We can only imagine how wonderful a real movie might have been with this same story-line. It should have been done in Hindi or Mahratti throughout with subtitles, and aimed at Indian critics not Western ones. Shekhar Kapur would have done splendidly though even the average Bollywood song-and-dance man might have done well enough.

Slumdog millionaire has practically no art in it because the presence of any art requires an honesty of purpose, and that means, first of all, no pandering to the audience.  The slight art that exists in it comes from the street-children who at least run like the wind.

Subroto Roy

Postscript February 2 2009: It is amusing to hear it said in the American and British press that there has been a “smear campaign” against this movie, and one moreover that allegedly started in India.    I think my  December 31 review here at this site was the very first from India, and  it had  absolutely nothing to do with anything other than disappointment that a nice New Year’s Eve was rather spoilt by  watching a badly made movie.  Far from there being some kind of  mysterious “smear campaign”, there  appears to  have been an obvious, calculated and paid-for promotional campaign in the guise of “Entertainment News” conducted on India’s influential English-language TV channels — without a single serious contrary opinion being allowed to be expressed.   If the movie receives awards, it may speak more about the quality of the awards than about the movie itself.   But of course  there has been a  general hyperinflation in awards all over in recent decades, from Nobel Prizes downwards.  SR

Post-Oscar Postscript: Is Slumdog Millionaire the single worst “Best Picture” ever?


4 Responses to “How sad that “Slumdog millionaire” is SO disappointing!”

  1. ashika Says:

    I live in New Zealand and I watched the Golden Globes and as an Indian I feel so proud of “Slumdog millionaire”. I hope Indian actors get more international movie roles, after all they are as good as anyone.

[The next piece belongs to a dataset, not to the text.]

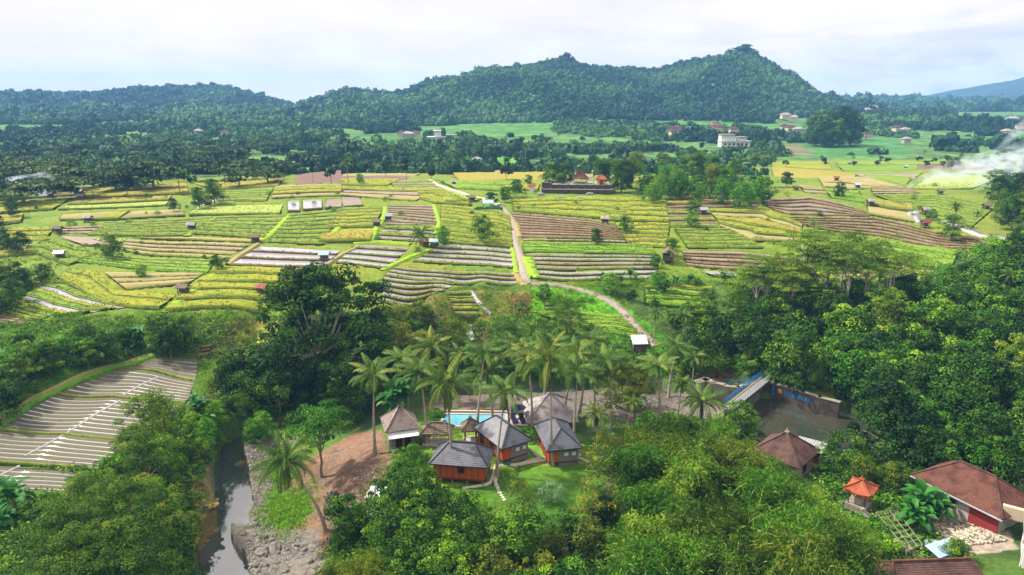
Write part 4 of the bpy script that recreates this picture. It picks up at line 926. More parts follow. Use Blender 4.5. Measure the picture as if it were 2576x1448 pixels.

  2. ryan shivdasani Says:

    I am a trained musician and know something about Indian music The song-and-dance routine at the end of this movie has absolutely nothing to do with Indian music — it owes more to hip hop and Disney musicals from the 1980s. Here in the USA, I have countless Indian family members who sit around and watch this sort of rubbish music day in and day out; their being from India has not given them any more insight to the inner workings of higher art of their home country than your average All-American redneck knows about jazz. I have no idea how valid or invalid any of the meat of your review is. You are right that anyone who’s developed a taste for finer food would never choose a sandwich over an Indian meal.

  3. drsubrotoroy Says:

    I think Mr Shivdasani makes an interesting point about hip hop and Disney musicals (themselves probably based on Gilbert and Sullivan!). Some academic department somewhere should have commissioned scholarly theses by now on the ingredients of the goulash that is Hindi (or Indian) commercial movie dance today. (I am not frankly sure it can be called “dance” at all in many cases, though it is synchronized movement of a certain kind.)

    In the standard Hindi movie, there are obvious elements of bhangra, aerobics, pole-dancing, cabaret, pantomime, Michael Jackson moonwalking etc grafted onto the crudest imitations of Kathak and Bharat Natyam.

    My point about the “Slumdog millionaire” dance at the end was that it may have been the only authentic thing there, meaning that at least that was an authentically tacky Hindi film song-and-dance sequence.

  4. Anjali Menon Says:

    …the charade parade continued until a child cried “the emperor has no clothes on!”

    The snake charmers & elephants that represented India to the foreign mind have now been replaced with slum children and terrorist attacks!